28.05.2014 tarihinde yürürlüğe giren 6502 sayılı Tüketicinin Korunması Hakkında Kanunun 1.maddesinde kanunun amacı açıklandıktan sonra, “Kapsam” başlıklı 2.maddesinde; “Bu Kanun, her türlü tüketici işlemi ile tüketiciye yönelik uygulamaları kapsar..” hükmüne yer verilmiştir. Kanunun 3.maddesinde; “Mal; Alışverişe konu olan; taşınır eşya, konut veya tatil amaçlı taşınmaz mallar ile elektronik ortamda kullanılmak üzere hazırlanan yazılım, ses, görüntü ve benzeri her türlü gayri maddi malları ifade eder.
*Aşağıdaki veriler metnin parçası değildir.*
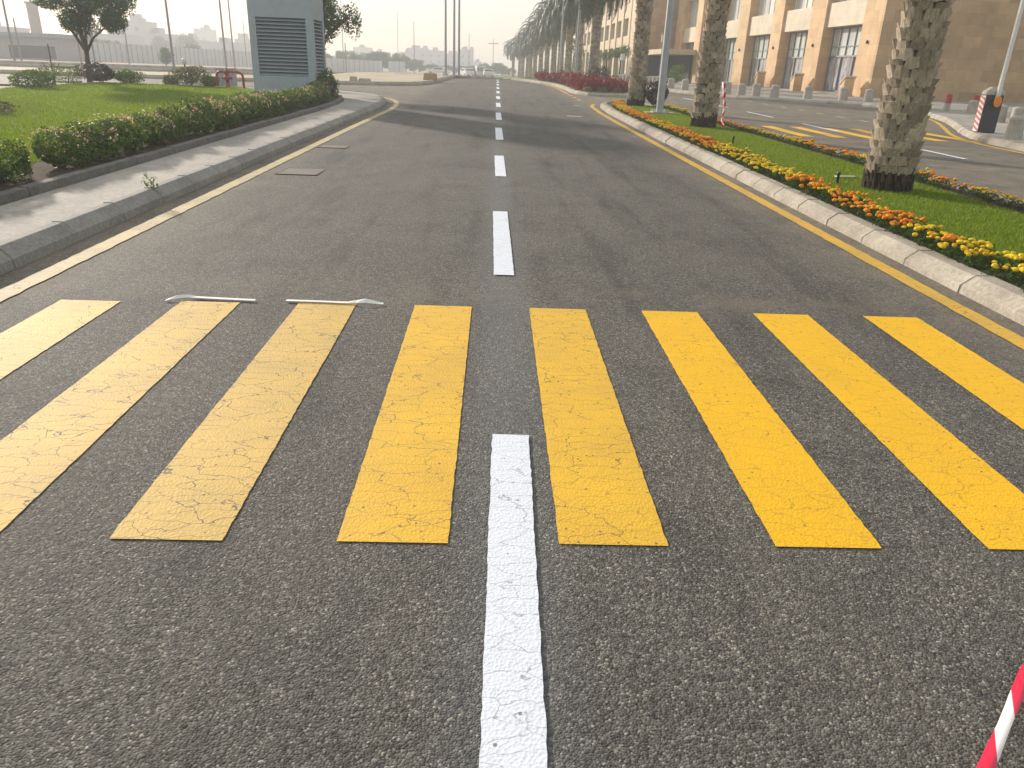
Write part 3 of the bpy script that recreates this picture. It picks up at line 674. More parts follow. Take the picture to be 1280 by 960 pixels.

Satıcı; Kamu tüzel kişileri de dâhil olmak üzere ticari veya mesleki amaçlarla tüketiciye mal sunan ya da mal sunanın adına ya da hesabına hareket eden gerçek veya tüzel kişiyi kapsar.
Tüketici ise, ticari veya mesleki olmayan amaçlarla hareket eden gerçek veya tüzel kişiyi ifade eder.” şeklinde tanımlanmıştır. Yine anılan kanunun 3/d maddesinde; “Hizmet; bir ücret veya menfaat karşılığında yapılan mal sağlama dışındaki her türlü faaliyet” olarak tanımlanmıştır.
Bir hukuki işlemin 6502 sayılı kanun kapsamında kaldığının kabul edilmesi için; kanunun amacı içerisinde, yukarıda tanımları verilen taraflar arasında, mal ve hizmet satışına ilişkin bir hukuki işlemin olması gerekir.
Bu açıklamalar ışığında, somut olay incelendiğinde; davaya konu tesisata ilişkin olarak davacı ile davalı arasında, abonelik sözleşmesinin bulunduğu, abone grubunun mesken olduğu, bu nedenle taraflar arasındaki ilişkinin 6502 sayılı Kanun kapsamında kaldığı ve davacının da 6502 sayılı yasa kapsamında, ""tüketici"" tanımına uyduğu açık olup, olayda 6502 sayılı kanun hükümlerinin uygulanması gerekmektedir. Bu duruma göre, uyuşmazlığın çözümü Tüketici Mahkemelerinin görevi içerisindedir.
Hal böyle olunca, mahkemece; o yerde ayrı bir tüketici mahkemesi varsa çekişmenin tüketici mahkemesinde görülmesi gerektiğinden bahisle görevsizlik kararı verilmesi, aksi halde davaya tüketici mahkemesi sıfatıyla bakılması gerektiği gözetilmeden, yanılgılı değerlendirme ile yazılı şekilde esasa ilişkin hüküm tesisi usul ve yasaya aykırı olup, bozmayı gerektirmiştir.
2) Bozma nedenine göre, şimdilik davalının sair temyiz itirazlarının incelenmesine gerek görülmemiştir.
SONUÇ: Yukarıda birinci bentte açıklanan esaslar gözönünde tutulmaksızın yazılı şekilde hüküm tesisi isabetsiz, temyiz itirazları bu nedenlerle yerinde olduğundan kabulü ile hükmün HUMK"nun 428.maddesi gereğince davalı yararına BOZULMASINA, ikinci bentte açıklandığı üzere davalının sair temyiz itirazlarının şimdilik incelenmesine yer olmadığına ve peşin alınan temyiz harcının istek halinde temyiz edene iadesine, 6100 sayılı HMK"nun geçici madde 3 atfıyla 1086 sayılı HUMK.nun 440.maddesi gereğince kararın tebliğinden itibaren 15 günlük süre içerisinde karar düzeltme yolu açık olmak üzere, 19.04.2018 tarihinde oybirliğiyle karar verildi.